%%

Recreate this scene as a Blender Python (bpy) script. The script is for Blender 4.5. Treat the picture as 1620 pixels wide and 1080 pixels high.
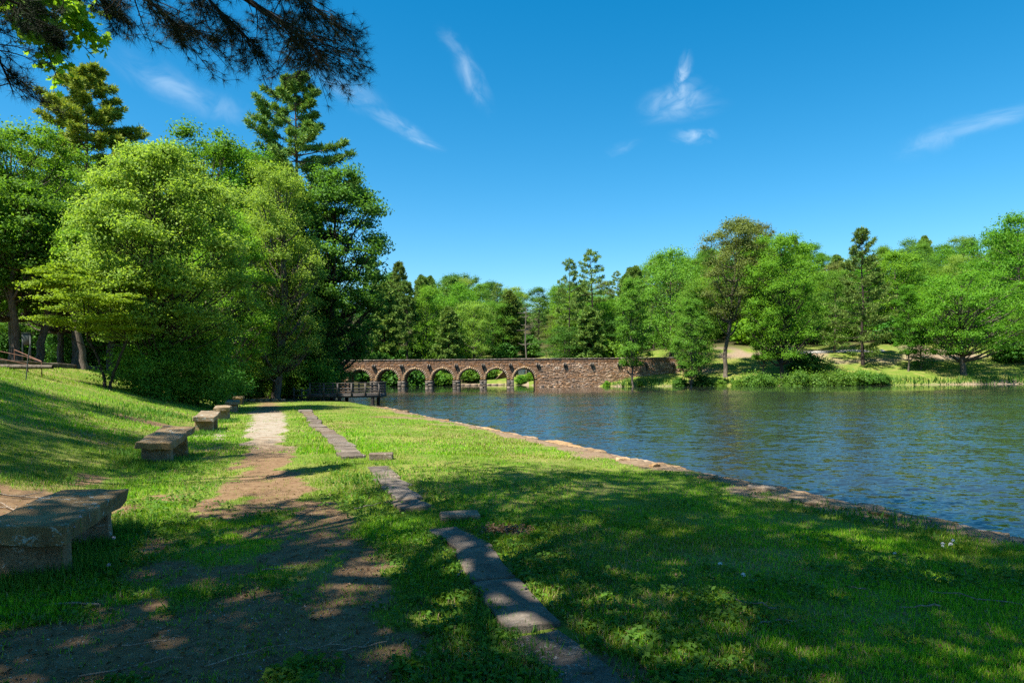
import bpy, bmesh, math
import numpy as np
from mathutils import Vector, Matrix, noise as mnoise

for o in list(bpy.data.objects):
    bpy.data.objects.remove(o)
scene = bpy.context.scene
COL = scene.collection
R = math.radians

# ------------------------------------------------------------------ camera
CAM_Z = 2.0
ROLL = 0.0095
cam = bpy.data.cameras.new('camera')
cam.lens = 24.0
cam.sensor_width = 36.0
cam.shift_y = 55.0 / 1620.0
cam.clip_end = 3000
camo = bpy.data.objects.new('camera', cam)
COL.objects.link(camo)
camo.matrix_world = Matrix.Translation((0, 0, CAM_Z)) @ Matrix.Rotation(math.pi / 2, 4, 'X') @ Matrix.Rotation(-ROLL, 4, 'Z')
scene.camera = camo

# ------------------------------------------------------------------ sun and sky
TO_SUN = Vector((-0.44, -0.38, 1.0)).normalized()
SUN_EL = math.asin(TO_SUN.z)
SUN_ROT = math.atan2(TO_SUN.x, TO_SUN.y) % (2 * math.pi)
sun = bpy.data.lights.new('sun', 'SUN')
sun.energy = 5.0
sun.angle = R(0.53)
sun.color = (1.0, 0.94, 0.80)
suno = bpy.data.objects.new('sun', sun)
COL.objects.link(suno)
suno.rotation_euler = (-TO_SUN).to_track_quat('-Z', 'Y').to_euler()
suno.location = (0, 0, 60)

world = bpy.data.worlds.new('World')
scene.world = world
world.use_nodes = True


class NT:
    """small helper round a node tree"""
    def __init__(self, tree):
        self.t = tree
        tree.nodes.clear()

    def n(self, typ, **kw):
        nd = self.t.nodes.new(typ)
        for k, v in kw.items():
            setattr(nd, k, v)
        return nd

    def l(self, a, b):
        self.t.links.new(a, b)

    def val(self, sock, v):
        if hasattr(v, 'is_linked') or hasattr(v, 'links'):
            self.l(v, sock)
        else:
            sock.default_value = v

    def math(self, op, a, b=None, c=None, clamp=False):
        nd = self.n('ShaderNodeMath', operation=op, use_clamp=clamp)
        self.val(nd.inputs[0], a)
        if b is not None:
            self.val(nd.inputs[1], b)
        if c is not None:
            self.val(nd.inputs[2], c)
        return nd.outputs[0]

    def mix(self, fac, a, b, blend='MIX'):
        nd = self.n('ShaderNodeMix', data_type='RGBA', blend_type=blend)
        self.val(nd.inputs[0], fac)
        self.val(nd.inputs[6], a)
        self.val(nd.inputs[7], b)
        return nd.outputs[2]

    def noise(self, scale, detail=4, rough=0.55, vec=None, dist=0.0):
        nd = self.n('ShaderNodeTexNoise')
        nd.inputs['Scale'].default_value = scale
        nd.inputs['Detail'].default_value = detail
        nd.inputs['Roughness'].default_value = rough
        nd.inputs['Distortion'].default_value = dist
        if vec is not None:
            self.l(vec, nd.inputs['Vector'])
        return nd.outputs[0]

    def ramp(self, fac, stops):
        nd = self.n('ShaderNodeValToRGB')
        self.val(nd.inputs[0], fac)
        el = nd.color_ramp.elements
        while len(el) > 1:
            el.remove(el[-1])
        el[0].position, el[0].color = stops[0][0], c4(stops[0][1])
        for p, c in stops[1:]:
            e = el.new(p)
            e.color = c4(c)
        return nd.outputs[0]

    def step(self, v, lo, hi):
        nd = self.n('ShaderNodeMapRange', interpolation_type='SMOOTHSTEP')
        self.val(nd.inputs[0], v)
        nd.inputs[1].default_value = lo
        nd.inputs[2].default_value = hi
        return nd.outputs[0]


def c4(c):
    if isinstance(c, (int, float)):
        return (c, c, c, 1)
    return (c[0], c[1], c[2], 1)


def build_world():
    w = NT(world.node_tree)
    sky = w.n('ShaderNodeTexSky', sky_type='NISHITA')
    sky.sun_disc = False
    sky.sun_elevation = SUN_EL
    sky.sun_rotation = SUN_ROT
    sky.altitude = 300
    sky.air_density = 1.0
    sky.dust_density = 0.6
    sky.ozone_density = 2.2
    hs = w.n('ShaderNodeHueSaturation')
    hs.inputs['Saturation'].default_value = 1.47
    hs.inputs['Hue'].default_value = 0.487
    hs.inputs['Value'].default_value = 1.0
    w.l(sky.outputs[0], hs.inputs['Color'])
    tc = w.n('ShaderNodeTexCoord')
    sep = w.n('ShaderNodeSeparateXYZ')
    w.l(tc.outputs['Generated'], sep.inputs[0])
    y = w.math('MAXIMUM', sep.outputs[1], 0.02)
    u = w.math('DIVIDE', sep.outputs[0], y)
    v = w.math('DIVIDE', sep.outputs[2], y)
    total = None
    # thin summer cirrus: direction (u, v), heading, half length, half width, strength, seed
    wisps = [(-0.50, 0.432, -29, .14, .036, .42, 1), (-0.42, 0.395, -20, .06, .035, .22, 2.3),
             (-0.235, 0.42, -30, .09, .03, .34, 3.1), (-0.165, 0.37, -30, .09, .018, .42, 4.7), (-0.13, 0.345, -20, .05, .009, .45, 5.2),
             (-0.055, 0.437, -64, .075, .024, .48, 5.9), (-0.08, 0.485, -50, .05, .02, .22, 6.1), (-0.112, 0.585, -20, .05, .03, .22, 6.4),
             (0.245, 0.40, 14, .075, .034, .60, 7.7), (0.255, 0.435, 80, .05, .017, .85, 8.8), (0.245, 0.41, 30, .05, .025, .6, 3.3), (0.25, 0.385, 8, .09, .022, .30, 4.1),
             (0.27, 0.349, 2, .045, .018, .62, 9.5), (0.165, 0.332, 20, .04, .014, .14, 10.4),
             (0.70, 0.365, 15, .17, .026, .38, 11.2), (0.62, 0.34, 20, .08, .028, .30, 12.9), (0.655, 0.352, 26, .05, .02, .3, 15.9)]
    for (u0, v0, ang, lu, lv, st, seed) in wisps:
        a = R(ang)
        du = w.math('SUBTRACT', u, u0)
        dv = w.math('SUBTRACT', v, v0)
        p = w.math('ADD', w.math('MULTIPLY', du, math.cos(a) / lu), w.math('MULTIPLY', dv, math.sin(a) / lu))
        q = w.math('ADD', w.math('MULTIPLY', du, -math.sin(a) / lv), w.math('MULTIPLY', dv, math.cos(a) / lv))
        cv = w.n('ShaderNodeCombineXYZ')
        w.l(w.math('MULTIPLY', p, 1.7), cv.inputs[0])
        w.l(w.math('MULTIPLY', q, 1.0), cv.inputs[1])
        cv.inputs[2].default_value = seed * 3.7
        nz = w.noise(1.0, 5, 0.58, cv.outputs[0], .7)
        r2 = w.math('ADD', w.math('MULTIPLY', p, p), w.math('MULTIPLY', q, q))
        fall = w.math('SUBTRACT', 1.0, w.math('SQRT', r2), clamp=True)
        dens = w.math('MULTIPLY', w.step(w.math('ADD', nz, w.math('MULTIPLY', fall, 0.22)), 0.40, 0.95), w.step(fall, 0.0, 1.0))
        dens = w.math('MULTIPLY', dens, st * .78)
        total = dens if total is None else w.math('MAXIMUM', total, dens)
    total = w.math('MULTIPLY', w.math('MINIMUM', total, 0.85), w.step(sep.outputs[1], 0.05, 0.15))
    col = w.mix(total, hs.outputs[0], (4.6, 5.6, 6.4, 1))
    bg = w.n('ShaderNodeBackground')
    bg.inputs[1].default_value = 0.077
    w.l(col, bg.inputs[0])
    out = w.n('ShaderNodeOutputWorld')
    w.l(bg.outputs[0], out.inputs[0])


build_world()
scene.view_settings.view_transform = 'Standard'
scene.view_settings.look = 'None'
scene.view_settings.exposure = 1.35
scene.view_settings.gamma = 1.0
scene.view_settings.use_curve_mapping = False
scene.render.engine = 'CYCLES'
scene.cycles.max_bounces = 6
scene.cycles.diffuse_bounces = 3
scene.cycles.glossy_bounces = 3
scene.cycles.transmission_bounces = 4
scene.cycles.transparent_max_bounces = 4
scene.cycles.caustics_reflective = False
scene.cycles.caustics_refractive = False
scene.cycles.use_denoising = False

# ------------------------------------------------------------------ numbers, noise, meshes
rng = np.random.default_rng(11)


def vhash(ix, iy, seed):
    h = (ix.astype(np.int64) * 374761393 + iy.astype(np.int64) * 668265263 + seed * 974634541) & 0x7fffffff
    h = ((h ^ (h >> 13)) * 1274126177) & 0x7fffffff
    h = (h ^ (h >> 16)) & 0xffff
    return h / 65535.0


def vnoise(x, y, seed=0):
    ix, iy = np.floor(x), np.floor(y)
    fx, fy = x - ix, y - iy
    fx, fy = fx * fx * (3 - 2 * fx), fy * fy * (3 - 2 * fy)
    a, b = vhash(ix, iy, seed), vhash(ix + 1, iy, seed)
    c, d = vhash(ix, iy + 1, seed), vhash(ix + 1, iy + 1, seed)
    return (a + (b - a) * fx) * (1 - fy) + (c + (d - c) * fx) * fy


def fbm(x, y, seed=0, octv=4):
    t, a, s = 0, .5, 0
    for k in range(octv):
        t = t + a * vnoise(x * 2 ** k + 17.3 * k, y * 2 ** k - 9.1 * k, seed + k)
        s += a
        a *= .55
    return t / s


def sstep(x, a, b):
    t = np.clip((x - a) / (b - a), 0, 1)
    return t * t * (3 - 2 * t)


def lerp(a, b, t):
    return a + (b - a) * t


def nrm(v):
    return v / np.maximum(np.linalg.norm(v, axis=-1, keepdims=True), 1e-9)


def np_mesh(name, V, faces, smooth=False):
    """V (n,3); faces: list of int arrays (m,k)."""
    me = bpy.data.meshes.new(name)
    V = np.ascontiguousarray(V, dtype=np.float32)
    faces = [np.asarray(f, dtype=np.int32) for f in faces if len(f)]
    loops = np.concatenate([f.ravel() for f in faces])
    tot = np.concatenate([np.full(len(f), f.shape[1], np.int32) for f in faces])
    start = np.concatenate([[0], np.cumsum(tot)[:-1]]).astype(np.int32)
    me.vertices.add(len(V))
    me.vertices.foreach_set('co', V.ravel())
    me.loops.add(len(loops))
    me.loops.foreach_set('vertex_index', loops)
    me.polygons.add(len(tot))
    me.polygons.foreach_set('loop_start', start)
    me.polygons.foreach_set('loop_total', tot)
    if smooth:
        me.polygons.foreach_set('use_smooth', np.ones(len(tot), bool))
    me.update(calc_edges=True)
    return me


def link(name, data, parent=None, loc=(0, 0, 0), rotz=0.0):
    o = bpy.data.objects.new(name, data)
    COL.objects.link(o)
    o.location = loc
    o.rotation_euler = (0, 0, rotz)
    if parent is not None:
        o.parent = parent
    return o


def tag(o, label=None, cat=None, group=None, kind=None):
    if label:
        o['label'] = label
    if cat:
        o['category'] = cat
    if group:
        o['group'] = group
    if kind:
        o['kind'] = kind
    return o


def thing(name, label, cat, loc=(0, 0, 0), rotz=0.0, group=None):
    return tag(link(name, None, None, loc, rotz), label, cat, group)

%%

Skip the pictures and restate exactly the lines from the beginning of the listing to the line with "scene.camera = camo", that line included.

Output for this exercise:
Recreate this scene as a Blender Python (bpy) script. The script is for Blender 4.5. Treat the picture as 1620 pixels wide and 1080 pixels high.
import bpy, bmesh, math
import numpy as np
from mathutils import Vector, Matrix, noise as mnoise

for o in list(bpy.data.objects):
    bpy.data.objects.remove(o)
scene = bpy.context.scene
COL = scene.collection
R = math.radians

# ------------------------------------------------------------------ camera
CAM_Z = 2.0
ROLL = 0.0095
cam = bpy.data.cameras.new('camera')
cam.lens = 24.0
cam.sensor_width = 36.0
cam.shift_y = 55.0 / 1620.0
cam.clip_end = 3000
camo = bpy.data.objects.new('camera', cam)
COL.objects.link(camo)
camo.matrix_world = Matrix.Translation((0, 0, CAM_Z)) @ Matrix.Rotation(math.pi / 2, 4, 'X') @ Matrix.Rotation(-ROLL, 4, 'Z')
scene.camera = camo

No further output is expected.